Wilbur has a lighting pattern. When anyone has contacted him since I started trying for resolution in August, he doubles down. So, while the landlord said she hadn’t heard back, I believe he was contacted, because for the next 7 days, he left the lights on 24 X 7. And more lights. Two car-shop (I guess?) lights, the Edison lights around the patio and the floodlight.

Don Ho across the street put up a myriad of Big Lots Halloween decorations (like we trick or treat?) in his yard and on his mailbox and was made to take some of them down, mostly in, on, above, below, and attached to his mailbox, but I can’t get a floodlight off in the middle of the night?
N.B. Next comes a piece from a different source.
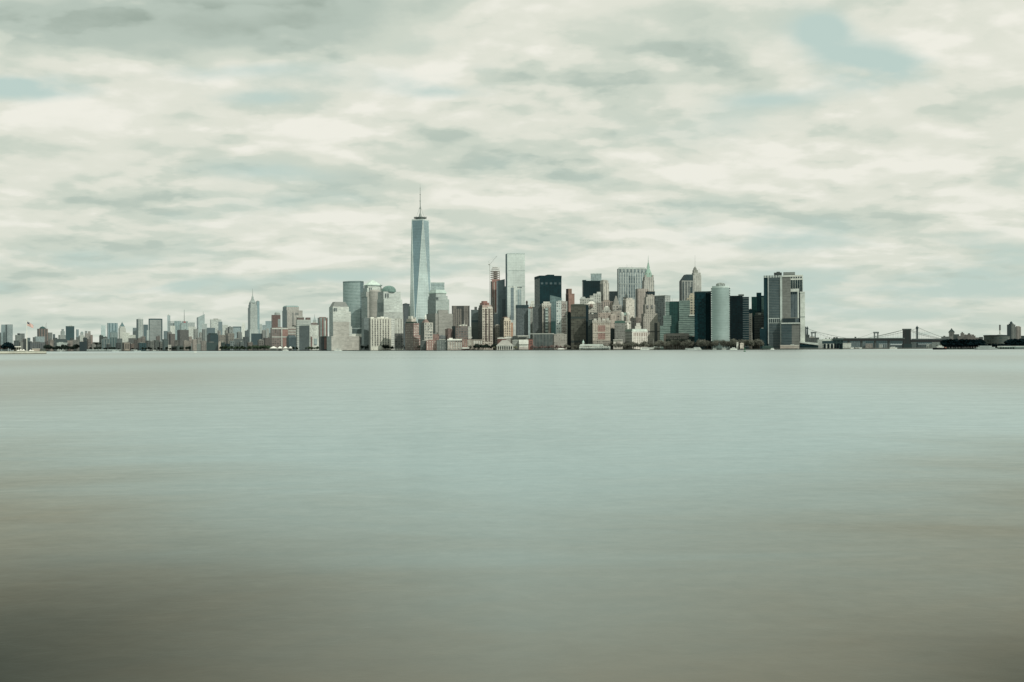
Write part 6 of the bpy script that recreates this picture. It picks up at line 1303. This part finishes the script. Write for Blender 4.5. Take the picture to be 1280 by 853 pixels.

Such the life of a Sunflower renter, I guess. Screw all y’all, because as usual, I’m right, and you’re all wrong.

I’ve tried it all. This was my last demographic. Yes, it’s partially me and my disgust at the lack of common decency, but it’s mostly my curse. I’ve tried city folk, country folk, old folk, young folk, university folk, suburb folk, just any folk, and the one who behaves the worst? That’s who finds me. Is there a place remote enough for me in the US? Why should this woman in the Town of One in Nebraska have all the luck?

Someone told me that the secret to breaking my neighbor curse might be to think of what I am able to tolerate, rather than what I want, in my surroundings. That old “focus on what you want, not what you don’t want” positive spin on things has never worked, so I’ve been reframing to what I can tolerate. It won’t be Wilbur much longer.

I see surrender as quitting, giving up, waving the white flag, and ultimately letting the bad “them” take advantage of me. But it’s rarely personal for them. “Sometimes, it’s not the times you decide to fight, but the times you decide to surrender that make all the difference.”

This Sunflower’s sunny disposition died last month in the September heat, but surrenders to a sunnier November, when I will try my best to make sure the humor here wins.